Max Green Co is a little sandwhich and juice place in the food court at the Akmerkez shopping mall. Its a bit of a hike if you’re planning on checking out the city centre, but it was on my way home to our share-place. Actually, I found it by accident when I was sick and wandering around looking for Lysine – I went up the escalator and was confronted by a sign for raw and vegan food. Awesome.

I got a roasted zucchini and cashew cheese sandwich, and a kiwi fruit and pineapple smoothie. It was heaven. It was served up beautifully, with raw nuts and some salty olives on the side, and tasted great. I’m sure the smoothy filled with vitamin C goodness helped my cold, too.

The other downside, besides the location, was the prices. At 15 lira for a sandwhich, in a city where a cooked lunch can be 5 to 8 lira, it was pretty pricey. If you’re missing your vitamins or you’re into raw food though, this might be the place for you.

As with basically everywhere in Turkey, service was super friendly, and there was a menu in English.

Loving Hut

Everyone’s favourite international vegan cult has expanded once again, and there is now a Love Hut franchise in Istanbul.

The place is really small, so don’t plan on going with a part of more than four (and even then, you need to get thetable), but its has good food and ridiculously cheap prices.

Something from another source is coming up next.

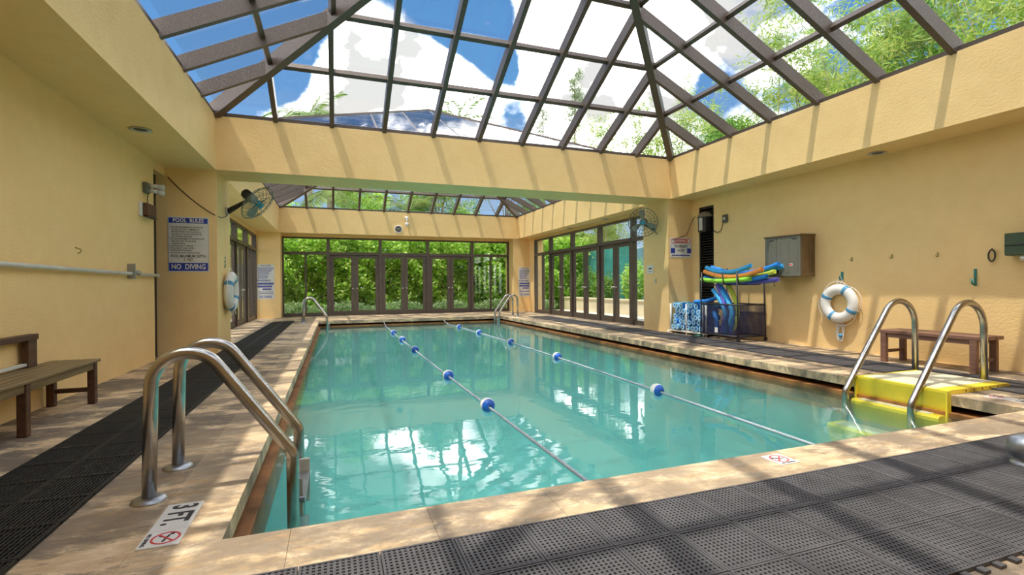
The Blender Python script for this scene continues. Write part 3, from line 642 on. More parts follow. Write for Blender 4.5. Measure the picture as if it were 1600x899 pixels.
# ------------------------------------------------------------------ left wall fixtures
po = MB().tube([(WL+.05, -1.39, 1.33),(WL+.05, 8.80, 1.285)], .022, 12).build('wall_pipe', PIPE); tag(po, 'long white pipe fixed along the left wall above the bench', 'pipe')
for y in (1.5, 4.2, 6.9): MB().bbox(WL, WL+.06, y-.012, y+.012, 1.27, 1.32, .002).build('pipe_clip', PIPE, po)
b = MB(); b.bbox(WL+.0, WL+.09, 7.75, 7.77, 1.22, 1.42, .003); b.tube([(WL+.07,7.76,1.31),(WL+.07,7.95,1.305)], .03, 10); b.build('coupling', simple('pipe_grey', (.35,.35,.30), .5), po)
fl = empty('flood_light', (WL, 8.44, 2.53)); tag(fl, 'twin flood light with grey housing high on the left wall', 'light')
MB().bbox(0, .06, -.12, .02, -.07, .08, .008).build('junction_box', simple('grey_box', (.12,.13,.10), .5), fl)
for dz in (.045, -.03):
    b = MB(); b.tube([(.05,-.02,dz),(.14,.02,dz)], .03, 10); b.lathe([(.0,0),(.03,0),(.045,.06),(.05,.10),(.0,.10)], 16, (.12,.02,dz), (.7,.7,-.1)); b.build('lamp_head', SILVER, fl)
MB().tube([(.05,-.05,-.07),(.045,-.06,-.15),(.04,-.04,-.22)], .006, 6).build('cable', CABLE, fl)
bx = empty('wall_speaker', (WL, 8.40, 2.21)); tag(bx, 'small white and brown box on the left wall under the flood light', 'box')
MB().bbox(0, .03, -.24, .20, -.10, .10, .004).build('back_plate', WHITE, bx); MB().bbox(.03, .09, -.17, .20, -.085, .09, .006).build('grille', simple('brown_grille', (.12,.055,.03), .6, bump=.3, bscale=150), bx); MB().bbox(.03,.095,-.16,.2,-.105,-.088,.003).build('base_bar', BLACK, bx)
def sag(a, b_, d, n=14):
    a, b_ = Vector(a), Vector(b_); return [a.lerp(b_, t_)-Vector((0,0,d*4*t_*(1-t_))) for t_ in np.linspace(0, 1, n)]
o = MB().tube(sag((-2.50,9.285,2.88),(-1.85,9.29,2.30), .05)+[Vector((-1.79,9.5,2.28)),Vector((-1.79,9.9,2.36)),Vector((-1.80,10.0,2.42))], .008, 6).build('fan_cable', CABLE); tag(o, 'dark cable running from the left door frame to the fan', 'cable')
b = MB()
for i, (x, z) in enumerate(((0,.06),(0,.0),(0,-.05),(0,-.09))): b.tube([(x-.05*(i%2),z,.002),(x+.03,z+.03,.002),(x+.05,z-.01,.002)], .007, 5)
o = b.build('wall_sticker', GREENL); o.matrix_world = face((-1.82, 9.87, 1.55), '+x'); tag(o, 'faded green lettering sticker above the left life ring', 'sticker')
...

It is located a little ways from Taksim, about a 40 minute walk, or a 15 minute walk after a short ride on the 559 bus. You can find them at ıhlamurdere Cad. Şair Veysi 4/B beşiktaş/İstanbul.

The menu here is unlike most Loving Hut locations in that it has no mock meat or tofu (because they aren’t really available in Turkey). Instead there is a soup, felafel, a burger and a roasted vegie roll, as well as salads and cakes. We tried everything they had in the time we were there, and I can recommend it all. It isn’t a classy, gourmet meal, but its decent and filling. The cake is really nice, too.

Vegan sweets at Loving Hut Istanbul

In all, I was way more impressed by the meals we got at non-veg places, and I’ll post them soon.